The unlock is daily workflow integration, not one-off high-profile cases. CS Disco has to move beyond early adopters and become standard issue for repeatable work.
Competitive landscape and execution risk
Competition is heating up: incumbents, focused AI startups, and some in-house tools built by large firms. Accuracy, security, and compliance are non-negotiable in this field-errors carry real legal and reputational consequences. Buying cycles are slow, and trust is earned through defensibility, support, and results.
The winners will pair strong model performance with boring (but essential) enterprise features: chain-of-custody clarity, impeccable auditability, seamless reviewer workflows, and predictable pricing.
Risk, compliance, and defensibility
Courts expect rigor around ESI handling and spoliation. Align your processes with established standards and be clear on how AI is used within your review protocol.

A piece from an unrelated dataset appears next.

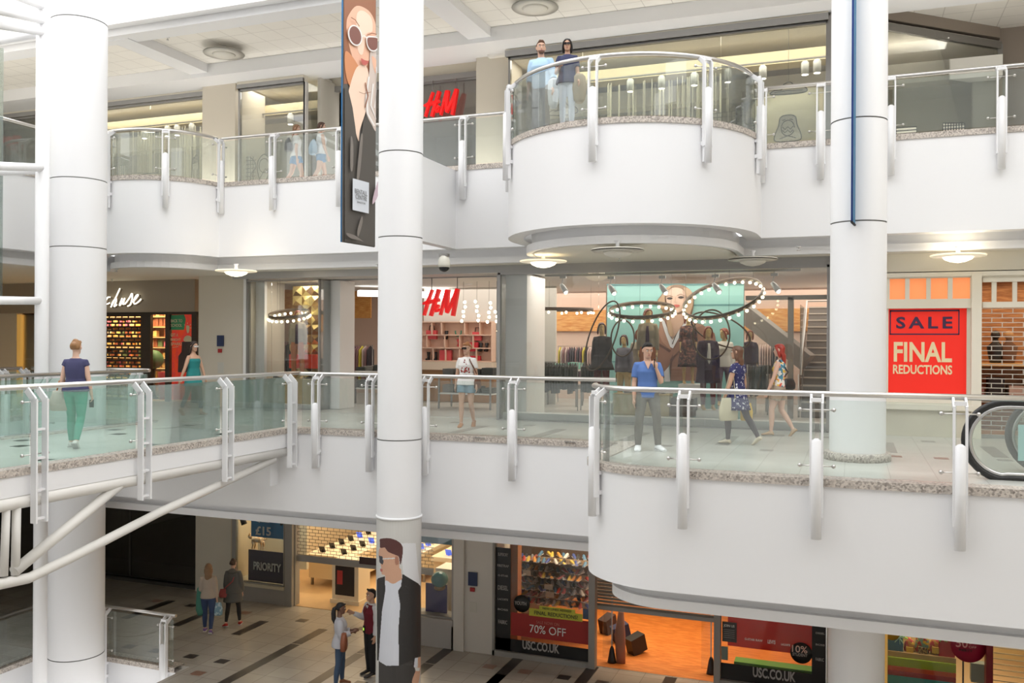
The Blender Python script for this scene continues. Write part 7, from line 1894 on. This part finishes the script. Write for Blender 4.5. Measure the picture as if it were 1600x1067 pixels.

For reference, see FRCP Rule 37(e) on ESI loss and sanctions.
On the governance side, many legal teams borrow from frameworks like the NIST AI Risk Management Framework to structure risk controls, monitoring, and documentation.
What this means for your practice
- For litigation teams: Use AI to triage, prioritize, and QC. Reserve attorney time for deposition strategy, motion practice, and settlement leverage.
- For in-house counsel: Push for predictable budgets and cycle times. Standardize discovery playbooks across panel firms.
- For legal ops: Make metrics visible. Negotiate usage-based pricing and SLAs tied to matter outcomes, not just licenses.
Investor angle: higher risk, longer duration
LAW is a bet on legal analytics becoming foundational infrastructure. Execution risk is real given conservative buyers and crowded competition. But if AI-driven discovery cements itself as standard practice, CS Disco could be earlier in the adoption curve than many expect.
Bottom line
Legal AI is no longer a nice-to-have. It's how firms control cost, move faster, and keep quality intact as data volumes surge. CS Disco's position in e-discovery and legal analytics aligns with where the work is hardest and the ROI is clearest.
The firms that win won't be the ones with the most software-they'll be the ones with the tightest workflows, clean governance, and attorneys focused on the parts of law that actually move the needle.